Cat food, trains and money laundering

It’s amazing what public opinion can do – let’s just say George Galloway and cats, and leave it at that.  Today I was browsing a motley assortment of websites, buying cat food and train tickets, and something caught my eye: two of the sites I visited had a prominent link to their policies on modern slavery.  Here’s the one for Pets at Home, and this is Greater Anglia’s.  You can probably guess what I’m thinking: why don’t they give similar prominence to any AML policy they might have?

Now I do see that there is a difference: both of these companies are required, as they state, to abide by the obligations of the Modern Slavery Act 2015, while neither of them is (I should imagine) covered by the Money Laundering Regulations 2007.  But their staff are – along with every other adult in the UK – eligible to be prosecuted under the main money laundering offences of the Proceeds of Crime Act 2002, and moreover many of those staff will be handling money on a daily basis (either dealing with customers, or processing company accounts) and so arguably it would be wise for them to have at least considered the matter.
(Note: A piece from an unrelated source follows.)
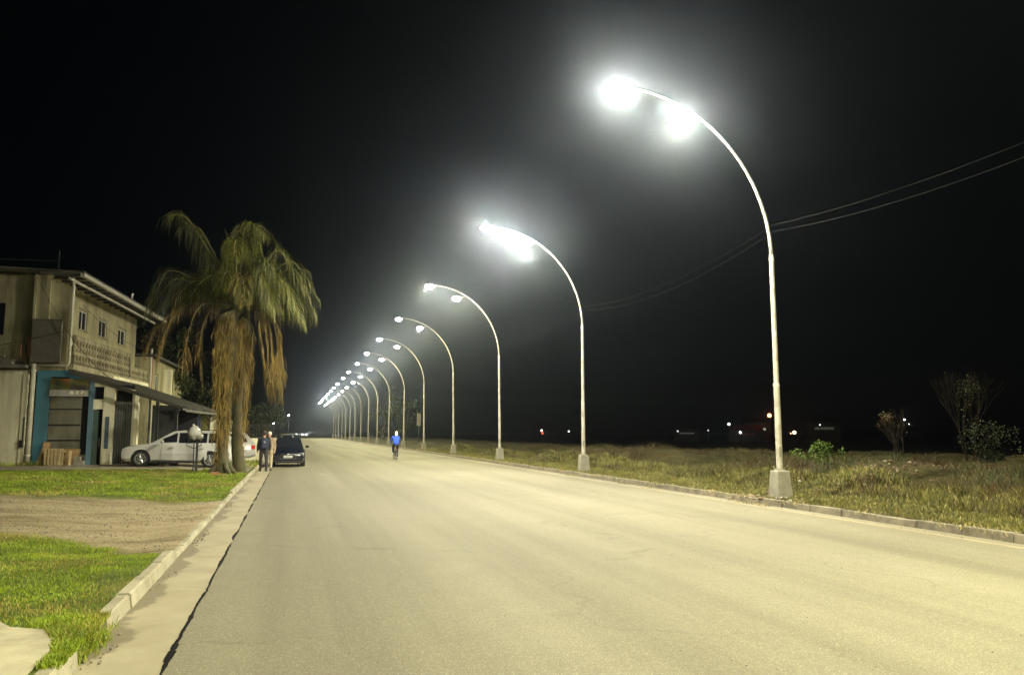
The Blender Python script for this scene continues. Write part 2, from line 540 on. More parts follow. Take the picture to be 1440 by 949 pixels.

But perhaps it comes back to our old problem, that secretly some people rather admire financial criminals – tax evaders in particular, but also those who dream up clever investment scams and rip off rich people, and those who find a way to diddle large corporations like insurance companies.  On the other hand, I doubt there is much admiration for modern slave-traders.  No-one is going to refuse to buy cat biscuits from Pets at Home because they “have undertaken a group wide risk assessment to highlight any areas where [they] may be vulnerable to the risk of modern slavery and, where necessary, will strengthen [their] processes in the areas highlighted”.  And no-one is going to drive rather than take a Greater Anglia train because they “do not use any forced labour [and] in order to ensure the prevention of modern slavery in the supply chain, [they] review each supplier on a risk basis”.  But if a shop were to declare that “we will take immediate and merciless action against any customer who appears to be a tax evader, fraudster, shyster, trickster or scam artist of any kind”, it might be a different story.